Spiega il presidente Zan: «Nell’esercizio, l’errore è semplicemente l’indicatore di un fallimento, la prova di aver fatto qualcosa che non andava. Affrontando un problema più complesso, invece, si prova una situazione nuova, senza una procedura da seguire. Così l’errore è messo nel conto, e se da un lato è percepito come inevitabile, dall’altro si pensa già a come superarlo. Questo assegna responsabilità ai ragazzi e li prepara alle sfide della vita». Una differenza d’approccio, insomma, che dovrebbe coinvolgere anche l’insegnante. D’altra parte, «smettendo di considerare l’errore solo come un dramma da correggere, la sua interpretazione aiuterebbe l’insegnante a comprendere gli strumenti per intervenire», ragiona la professoressa Zan.
Al contrario, secondo la docente dell’Università di Pisa, gli insegnanti spesso tendono a risparmiare agli studenti la proposizione di problemi ritenuti complessi. Ma questo approccio non aiuta i ragazzi a formarsi. «Naturalmente è più semplice proporre esercizi ai ragazzi e insegnar loro dieci volte come si fa a risolverli.
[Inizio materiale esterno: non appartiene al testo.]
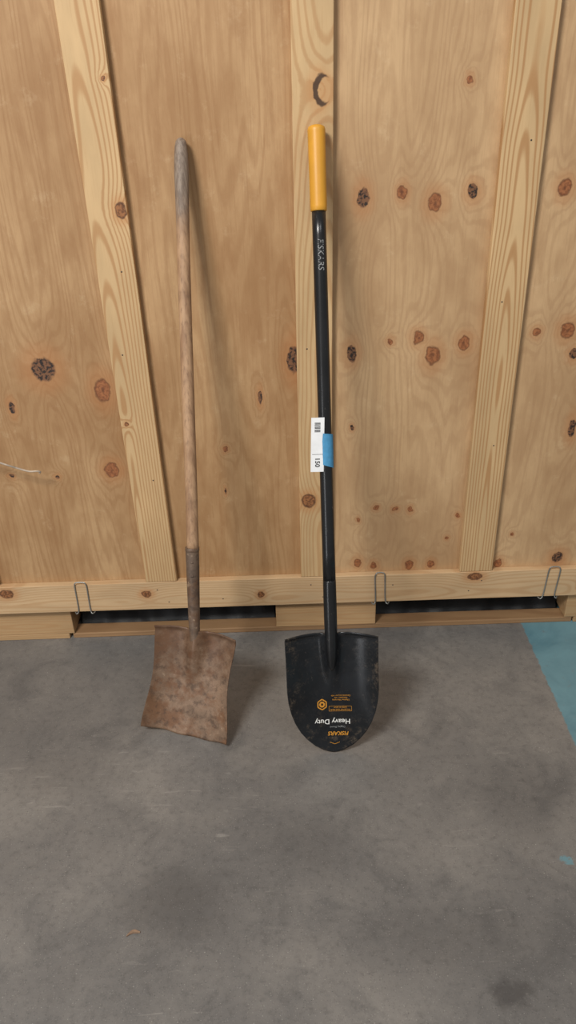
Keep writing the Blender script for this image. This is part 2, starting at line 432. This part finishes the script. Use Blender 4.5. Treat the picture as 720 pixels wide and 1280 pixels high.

Ma in una società come questa, se i problemi vengono loro risparmiati, i ragazzi non sono attrezzati al fallimento, restano fragili e anziché interpretare un fallimento, vanno in crisi. La matematica e l’approccio per problemi hanno un valore formativo che va al di là della didattica», ragiona ancora il presidente della Commissione Italiana per l’Insegnamento della Matematica.
Ma evitare di problematizzare, puntando sulla reiterazione di fredde esercitazioni, non fa altro che accentuare anche il rapporto negativo con la matematica che molti conservano per tutta la vita. Responsabilità soprattutto dell’approccio prescrittivo, che restituisce un’immagine della matematica come di una scienza che prevede un prontuario di regole da applicare, per giungere alla soluzione finale senza incorrere in fastidiosi intoppi. «Il rapporto negativo di molti con la matematica nasce dall’idea che la materia sia un insieme di norme da seguire, senza uno spazio riservato alla creatività. Ma questa è solo una particolare visione della matematica, che naturalmente sta stretta a molti perché non incoraggia né lascia spazio alla persona», conferma Rosetta Zan.
Al contrario, secondo i risultati degli studi condotti dalla stessa Unione Matematica Italiana, gli insegnanti che provano a proporre situazioni più complesse ai ragazzi, riscontrano maggiore partecipazione soprattutto dagli allievi più passivi, scoprendo potenzialità inaspettate proprio da chi solitamente resta ai margini. «Se si dà loro un ruolo più centrale e ci si fida della capacità di muoversi da soli, tutta la classe diventa più reattiva e i ragazzi lavorano volentieri. Spesso l’insegnante pensa di aiutarli porgendo richieste banali e semplici, invece sono proprio queste ad annoiare e togliere spazio alla creatività personale. Il consiglio è di osare di più e avere fiducia nella loro intelligenza».